When you take your Mac into a Genius Bar, or arrange with Apple Support for it to go off for repair, it is worth spending a little time making sure that it is in a fit state. When it arrives at the repair facility, staff there make a detailed condition report, noting any dust, stains or marks, dirt, and other damage.

In some cases users have been shocked to discover that Apple expects them to cover the cost of repair because their Mac is in such a neglected condition: this should not come as a surprise, as your responsibility under statutory and AppleCare warranties is to keep your Mac clean and well-maintained.

Once you know that your Mac needs to go away, either for repair or to a Genius Bar for possible repair, check that you have the right materials to clean it. Apple provides advice in its documentation, and has a very helpful index to its cleaning advice for different products.

The three most important things when cleaning your Mac are:

  • Shut it down and disconnect it from mains power before starting to clean it. Do not reconnect it until you have finished, and it is fully dry and safe to use.
  • Do not allow any liquid to enter your Mac at any time. Some advise that cleaning alcohols such as isopropyl alcohol can be used internally, but these contain water and you should never try this (specialists may do so when they know what they are doing, though). If any part does become wet, it must be thoroughly and completely dried before even considering putting power to it again.
  • Never use any abrasives, and avoid all solvents (other than small amounts of water, damp not wet) unless they are known to be safe on all the materials which they might come into contact with.

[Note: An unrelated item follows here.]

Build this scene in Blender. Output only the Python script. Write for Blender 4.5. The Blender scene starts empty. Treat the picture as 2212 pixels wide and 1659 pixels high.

This sounds over-cautious, but I have seen so many Macs and other expensive items ruined because their owners have inadvertently used the wrong thing to try to clean them. Once scarred, they are expensive to restore.

Laptops are particularly difficult in this respect, as they contain batteries (so are difficult to isolate from power completely, making fluids even more dangerous), are often used in relatively dirty environments, and have integral keyboards and trackpads. Leaving their keys and trackpads covered with finger grease when sending them for repair is not acceptable.

Many Macs do have to work in tough conditions. For several years, I supported systems used in sailmaking lofts and other premises which had high dust content, smoke, and more. If you want to obtain warranty service on a Mac in such an environment, you will have to strip it down quite frequently and use dry, clean air to clear out all the accumulated dust and debris. If you don’t, it is at risk of hardware failure, overheating, and even catching fire.

If anyone smokes in the vicinity of your Mac, then smoke and tar deposits will accumulate. One spot to watch in particular is around Thunderbolt ports, where the heat and possibly electrical charge leads to tar deposition. A slightly dampened lint-free cloth with a little mild detergent should be sufficient to remove them.

A lot of this comes down to the obvious. But unfortunately, we do not always see the obvious – like the Mac user who owned a pet bird, which liked to perch on top of their Mac. The repairers had a major task on their hands before they could even open that Mac up to look inside.